El mejor de los maestros fue Jesús
La mayoría de estas características que hemos analizado brevemente confluyeron en la persona del Señor Jesús, el Maestro de maestros. En efecto, nadie como él tuvo tanto interés personal en predicar la palabra de Dios a sus contemporáneos. Cuando tenía tan sólo doce años de edad, en vez de caminar junto a sus padres rumbo a Galilea, se quedó con los doctores de la ley en Jerusalén, oyéndoles y preguntándoles, hasta que su madre María lo encontró. Su explicación fue: ¿Por qué me buscabais? ¿No sabíais que en los negocios de mi Padre me es necesario estar? (Lc. 2:49). La revelación de la voluntad del Padre fue el negocio fundamental al que el Maestro dedicó su corta vida humana.
Cristo indujo siempre a sus seguidores a estudiar las Escrituras por sí mismos y a obedecerlas. En cierta ocasión dijo a sus compatriotas judíos: Escudriñad las Escrituras; porque a vosotros os parece que en ellas tenéis la vida eterna; y ellas son las que dan testimonio de mí (Jn. 5:39). El creyente debe beber directamente de la fuente de agua viva que es la palabra de Dios y no depender siempre de otros para acercarse al Altísimo.
Nadie respetó y amó tanto como Jesús a los discípulos que enseñaba. El evangelista Juan recoge estas palabras de labios del Maestro dirigidas a ellos: Como el Padre me ha amado, así yo también os he amado; permaneced en mi amor (Jn. 15:9). Siempre procuró estar abierto a las necesidades de sus seguidores y fue sensible a las preguntas que le formularon, respondiéndolas puntualmente.
Toda la vida terrena del Señor Jesús muestra la íntima relación espiritual que existía entre el Padre y él. Cada día se retiraba para orar, meditar y buscar la voluntad de Dios. Este comportamiento se aprecia con notable claridad en el monte de los Olivos, momentos antes de que la turba de los judíos le prendiera para conducirlo al martirio.

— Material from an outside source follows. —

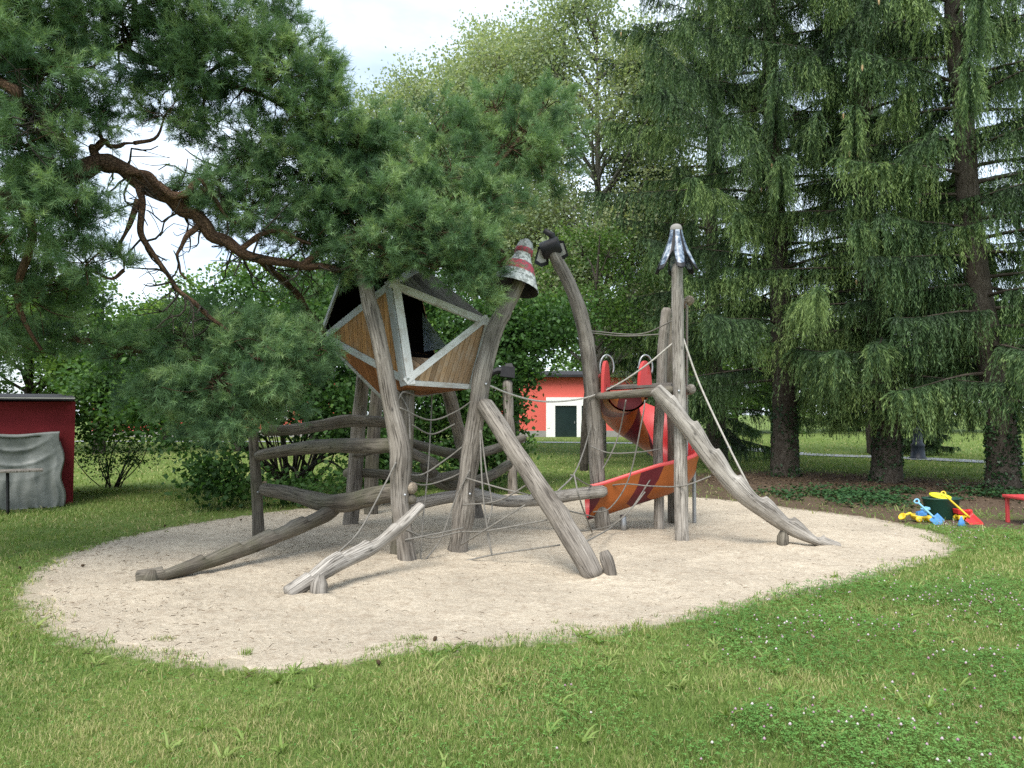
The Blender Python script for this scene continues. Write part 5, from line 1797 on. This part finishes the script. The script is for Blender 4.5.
# ------------------------------------------------------------------ leafy trees and shrubs
def leafy(name, label, base, H, blobs, nclump, nleaf, size, seed, m, bark, trunk_r=.15, group=None, tint0=.45, stems=1, clump_r=.35, spread=.25, cat='tree', lean=(0, 0)):
    """blobs: (centre xyz, radii xyz)"""
    rng = np.random.default_rng(seed)
    base = np.asarray(base, float)
    o = thing(name, label, cat, base, group)
    tb, br, lf = MB(), MB(), MB()
    if stems == 1:
        top = base + np.array([lean[0], lean[1], H * .92])
        tp = [base + [0, 0, -.1], base + [lean[0] * .1, lean[1] * .1, H * .2], base + np.array([lean[0] * .5, lean[1] * .5, H * .5]), top]
        tube_into(tb, tp, [trunk_r * 1.2, trunk_r, trunk_r * .65, .02], seg=10, seed=seed, rough=.07)
        axis = catmull(tp, 50)
    for bi, (c, r) in enumerate(blobs):
        c, r = np.asarray(c, float), np.asarray(r, float)
        if stems == 1:
            z = max(base[2] + H * .12, c[2] - 1.0 * np.hypot(*(c - base)[:2]) - r[2] * .2)
            z = min(z, axis[-1][2] * .97)
            root = np.array([np.interp(z, axis[:, 2], axis[:, q_]) for q_ in range(3)])
            rr = trunk_r * .38
        else:
            a = rng.uniform(0, 6.283)
            root = base + np.array([math.cos(a), math.sin(a), 0]) * rng.uniform(.02, spread)
            root[2] = -.05
            rr = trunk_r * rng.uniform(.7, 1.2)
        mid = root * .5 + c * .5 + np.array([0, 0, .10 * np.linalg.norm(c - root)]) * (1 if stems > 1 else -.4) + rng.normal(size=3) * .08
        tube_into(br, [root, mid, c], [rr, rr * .65, rr * .25], seg=6, rings=16, seed=bi, rough=.05, caps=False)
        n = int(nclump * (r[0] * r[2]) ** .8 + 3)
        u_ = rand_dirs(rng, n) * (rng.uniform(.15, 1, n) ** .45)[:, None]
        cc = c + u_ * r
        for q_ in range(0, n, 2):
            a0 = mid * .35 + c * .65
            if q_ % 4 == 0: tube_into(br, [a0, (a0 + cc[q_]) / 2 + rng.normal(size=3) * .07, cc[q_]], [rr * .22 + .003, .004], seg=3, rings=5, seed=q_, caps=False)
        bt = tint0 + rng.normal() * .07 + .10 * rng.uniform(-1, 1)
        ct = bt + rng.normal(size=n) * .12 + .10 * u_[:, 2]
        k = nleaf
        C = np.repeat(cc, k, 0) + rng.normal(size=(n * k, 3)) * clump_r * np.array([.5, .5, .34])
        C[:, 2] = np.maximum(C[:, 2], .05)
        leaf_quads(lf, C, size, rng, np.repeat(ct, k) + rng.normal(size=n * k) * .10, up=.45, aspect=.72)
    if stems > 1:
        for q_ in range(stems * 2):
            a = rng.uniform(0, 6.283)
            r0_ = base + np.array([math.cos(a), math.sin(a), 0]) * rng.uniform(.02, spread) - [0, 0, .05]
            e_ = r0_ + np.array([math.cos(a) * rng.uniform(.2, 1.1), math.sin(a) * rng.uniform(.1, .6), H * rng.uniform(.35, .7)])
            tube_into(br, [r0_, (r0_ + e_) / 2 + rng.normal(size=3) * .07, e_], [trunk_r * rng.uniform(.5, 1.1), trunk_r * .6, trunk_r * .2], seg=6, rings=14, seed=q_, caps=False)
    if stems == 1:
        tb.build('trunk', bark, o)
    br.build('branches', bark, o)
    lf.build('crown', m, o)
    return o


def crown_blobs(rng, base, H, z0, rad, n, shape='oval'):
    out = []
    for k in range(n):
        f = rng.uniform(0, 1)
        z = z0 + (H - z0) * f
        rr = rad * (math.sin(math.pi * (0.12 + .80 * f)) ** .7 if shape == 'oval' else np.interp(f, [0, .4, .8, 1], [.8, 1, .8, .35]))
        a = rng.uniform(0, 6.283)
        q_ = rng.uniform(.25, 1) ** .6
        s = rad * rng.uniform(.26, .42)
        out.append((base + np.array([math.cos(a) * rr * q_, math.sin(a) * rr * q_, z]), (s, s, s * rng.uniform(.55, .8))))
    return out


rng0 = np.random.default_rng(77)


def px_blobs(lst):
    """(px, py, d, rx_px, ry_px, depth_m)"""
    out = []
    for (px, py, d, rx, ry, dm) in lst:
        out.append((P(px, py, d), (rx / F * d, dm, ry / F * d)))
    return out


hb = G(290, 484)
leafy('hazel_bush', 'big many stemmed dark green bush behind the log rails on the left', hb, 3.5, px_blobs([
    (200, 420, 13.0, 45, 35, .7), (215, 470, 12.6, 30, 22, .5), (235, 486, 12.6, 30, 11, .5), (355, 478, 12.8, 30, 14, .6), (300, 488, 13.0, 34, 8, .5), (200, 370, 14, 50, 35, .9), (260, 350, 14, 50, 40, .9), (310, 330, 14, 40, 40, .9),
    (330, 380, 13.5, 40, 40, .9), (350, 420, 13.5, 40, 35, .8), (385, 450, 13.5, 30, 25, .7), (400, 470, 13.6, 30, 20, .6), (290, 400, 14.5, 60, 40, 1.0), (160, 400, 14, 40, 30, .8), (330, 310, 15, 40, 40, .8), (230, 310, 15, 50, 35, .8), (150, 350, 15, 50, 35, .9), (110, 400, 15, 40, 30, .7), (115, 425, 14.5, 30, 14, .5), (95, 380, 15, 30, 26, .7), (150, 412, 13.5, 34, 12, .5), (370, 330, 15, 30, 40, .8)]),
      125, 24, .105, 201, M['hazel'], M['bark_leaf'], .035, stems=9, spread=.7, cat='bush', tint0=.42, clump_r=.4)
hb2 = G(480, 476)
leafy('hazel_bush', 'tall leafy bush behind the play house with leaves drooping before the red building', hb2, 4.2, px_blobs([
    (430, 400, 16, 45, 50, 1.0), (470, 370, 16, 50, 45, 1.0), (515, 345, 16, 36, 36, 1.0), (535, 325, 16.3, 32, 26, .9), (430, 340, 16.5, 50, 50, 1.0), (490, 320, 16.5, 50, 40, 1.0), (522, 372, 15.6, 22, 16, .5), (500, 405, 15.5, 24, 24, .6), (490, 438, 15.3, 30, 22, .7), (514, 447, 15.2, 14, 10, .3), (455, 440, 15.8, 40, 30, .8), (480, 465, 15.4, 36, 14, .6), (400, 440, 15.8, 36, 34, .8), (548, 342, 16, 20, 14, .5), (410, 300, 17, 45, 45, .9), (570, 320, 16.5, 24, 24, .6)]),
      125, 24, .105, 202, M['hazel'], M['bark_leaf'], .035, stems=8, spread=.6, cat='bush', tint0=.36, clump_r=.4)
sb = G(112, 487)
leafy('shrub', 'small thin stemmed shrub on the lawn between the red shed and big bush', sb, 2, px_blobs([
    (90, 450, 15.8, 20, 16, .4), (115, 440, 15.8, 26, 18, .5), (140, 452, 15.8, 22, 16, .4), (108, 465, 15.8, 24, 12, .4), (130, 430, 16, 22, 14, .4), (85, 420, 16, 24, 18, .4)]), 60, 22, .06, 203, M['hazel'], M['bark_leaf'], .018, stems=6, spread=.2, cat='shrub', tint0=.5, clump_r=.22)

# light poplars behind the play set
def poplar(px, d, ytop, ybot, rad, seed, n, label, lean=0.0, tint0=.5, tr=.22):
    b = np.array([P(px, 0, d)[0], d, 0])
    H = P(px, ytop, d)[2]
    z0 = P(px, ybot, d)[2]
    rng = np.random.default_rng(seed)
    bl_ = crown_blobs(rng, b, H - .3, z0, rad, n, 'cone')
    bl_.append((b + np.array([lean, 0, H - .6]), (.5, .5, .9)))
    leafy('poplar_tree', label, b, H, bl_, 33, 28, .13, seed, M['poplar'], M['bark_pale'], tr, tint0=tint0, clump_r=.85, lean=(lean, 0))


poplar(597, 27, -5, 330, 3.8, 301, 60, 'airy pale green poplar rising tallest left of the spruces', tint0=.55)
poplar(514, 33, 35, 330, 3.8, 306, 50, 'pale poplar set further back, filling the gap between its two neighbours', tint0=.5)
poplar(490, 29, 55, 330, 3.8, 302, 54, 'pale yellowish poplar behind the middle of the pine bough', tint0=.62)
poplar(412, 31, 85, 300, 3.8, 303, 44, 'lower grey green poplar behind the pine and left of its neighbours', tint0=.45)
poplar(632, 40, 290, 375, 2.0, 305, 16, 'small bright green tree in front of the far red building, above the slide', tint0=.75, tr=.12)
poplar(650, 29, 60, 360, 3.0, 304, 34, 'poplar standing close behind the tower and partly inside spruce boughs', tint0=.45)

# dark leaning tree right behind the curved post
db = np.array([P(582, 0, 21)[0], 21, 0])
leafy('maple_tree', 'dark trunked leafy tree directly behind the curved post', db, 7.5, px_blobs([
    (560, 320, 21, 35, 25, .9), (600, 300, 21, 35, 30, .9), (540, 290, 21.5, 35, 30, .9), (620, 330, 21, 28, 22, .8), (580, 250, 22, 35, 30, .9), (635, 290, 22, 30, 30, .8), (610, 250, 22, 26, 26, .8)]),
      45, 24, .10, 310, M['backleaf'], M['bark_leaf'], .11, tint0=.38, clump_r=.4, lean=(.5, 0))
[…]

El Maestro nunca se conformó con poseer un conocimiento estático del Padre, sino que cada instante de su existencia procuró buscarle en oración para aprender algo más acerca de él. Incluso siendo el Hijo unigénito de Dios, como escribe el autor de Hebreos, por lo que padeció aprendió la obediencia y fue perfeccionado para llegar a ser el autor de la eterna salvación de aquellos que le obedecen (He. 5:8-9). Si él aprendió, nosotros también debemos hacerlo.
Las palabras de Jesús cambiaron para siempre las vidas de millones de personas, desde su época y hasta nuestros días, entre otras cosas, porque supo hacer fácil lo difícil. ¡Quiera Dios que el magisterio de Cristo influya decisivamente en los pastores de hoy para que aprendamos a predicar con sencillez, pero también con profundidad y eficacia!